Villa-Lobos Piano Works, Vol 8

The triumphant concluding volume of a remarkable Brazilian musical journey

Author: 
Bryce Morrison

Villa-Lobos Piano Works, Vol 8

  • Guia pratico, No. 1, De flor em flor
  • Guia pratico, No. 2, Atché
  • Guia pratico, No. 3, Nésta rua
  • Guia pratico, No. 4, Fui no itororó
  • Guia pratico, No. 5, Mariquita muchaca
  • Guia pratico, No. 6, No jardim celestial
  • Guia pratico, No. 1, O anel
  • Guia pratico, No. 2, Nigue ninhas
  • Guia pratico, No. 3, Pobre cega (version 1)
  • Guia pratico, No. 4, A cotia
  • Guia pratico, No. 5, Vida formosa
  • Guia pratico, No. 6, Vida o caranval
  • Ibericárabe
  • Suite infantil No. 1
  • Suite infantil No. 2
  • Marqueza de Santos, Gavota-Chôro
  • Marqueza de Santos, Valsinha-Brasileira
  • Guia Prático, Vol 1

With Volume 8 of the piano music of Villa- Lobos, Sonia Rubinsky reaches a triumphant end to a long, complex and luxuriant journey.

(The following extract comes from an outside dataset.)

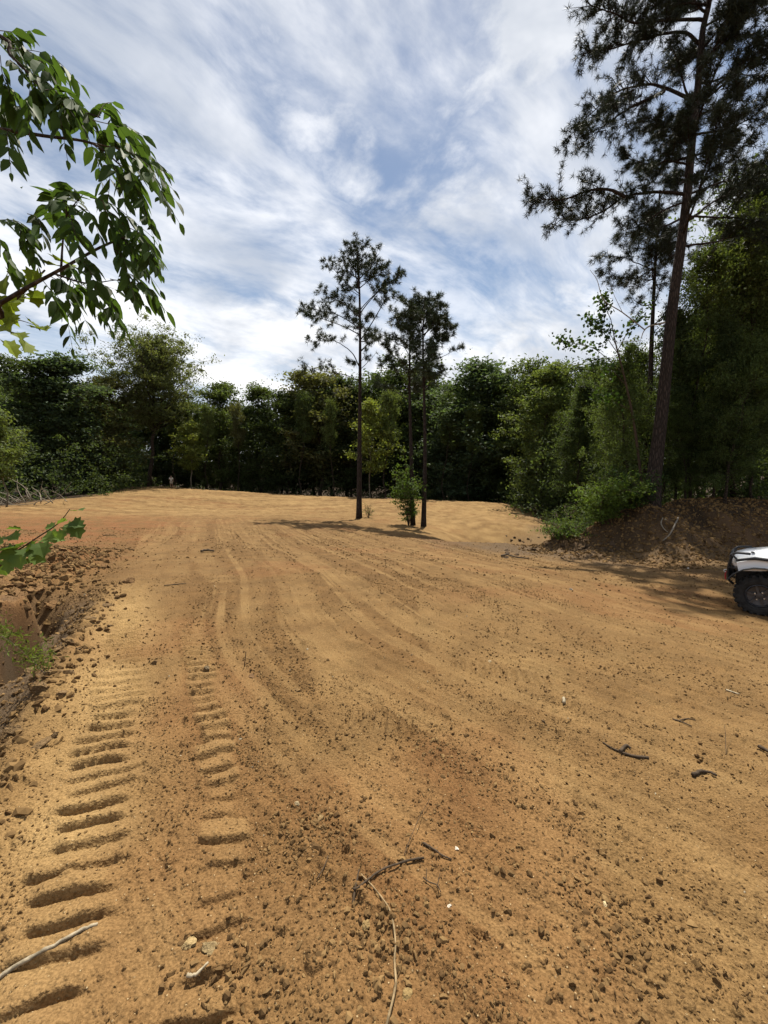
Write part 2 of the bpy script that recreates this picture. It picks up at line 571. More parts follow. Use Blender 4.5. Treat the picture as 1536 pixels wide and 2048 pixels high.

And to an even greater extent than in the earlier issues she relishes every twist and turn of Brazil’s ever-varied genius, playing with an enviable virtuosity, warmth and affection. And here, in a disc that includes five world-premiere recordings, she illustrates ideally her chosen composer’s statement of intent, namely his wish to subsume the widest variety of influences into a grateful sense of national identity and his burning love of his native Brazil. Volume 8 extends Volume 5 by completing the Guia prático, a 137- piece tribute to Villa-Lobos’s love of children; music where early innocence is recalled through sophisticated adult eyes and ears. How Rubinsky relishes the alternately spry and gracious waltz of “Constancia”, the charm of “Ba, Be, Bi, Bo, Bu”, or the syncopated dance rhythms, piquantly harmonised, of Nos 95 and 105. The two “Infantil” Suites elaborate the mix into a near- Scriabinesque etude in “No Balanco” and a melody peppered with rapid bouncing staccatos in “Allegretto” (Second Suite, No 3). Ibericarabe (transcribed by Lucília Guimarães Villa-Lobos, the composer’s first wife) is more familiar territory with sumptuously deployed melody wreathed round in intricate figuration, and there is much, much more to enjoy, ponder over and occasionally reject (Villa-Lobos’s vast output led to inevitable unevenness). This is a magnificent conclusion to a formidable undertaking, recorded in ideal sound. And now, although Rubinsky may well wish for a break from Brazil, it would be wonderful to hear her in Camargo Guarnieri (Brazil’s second most prominent composer). How can she resist the 50 Ponteios for a start?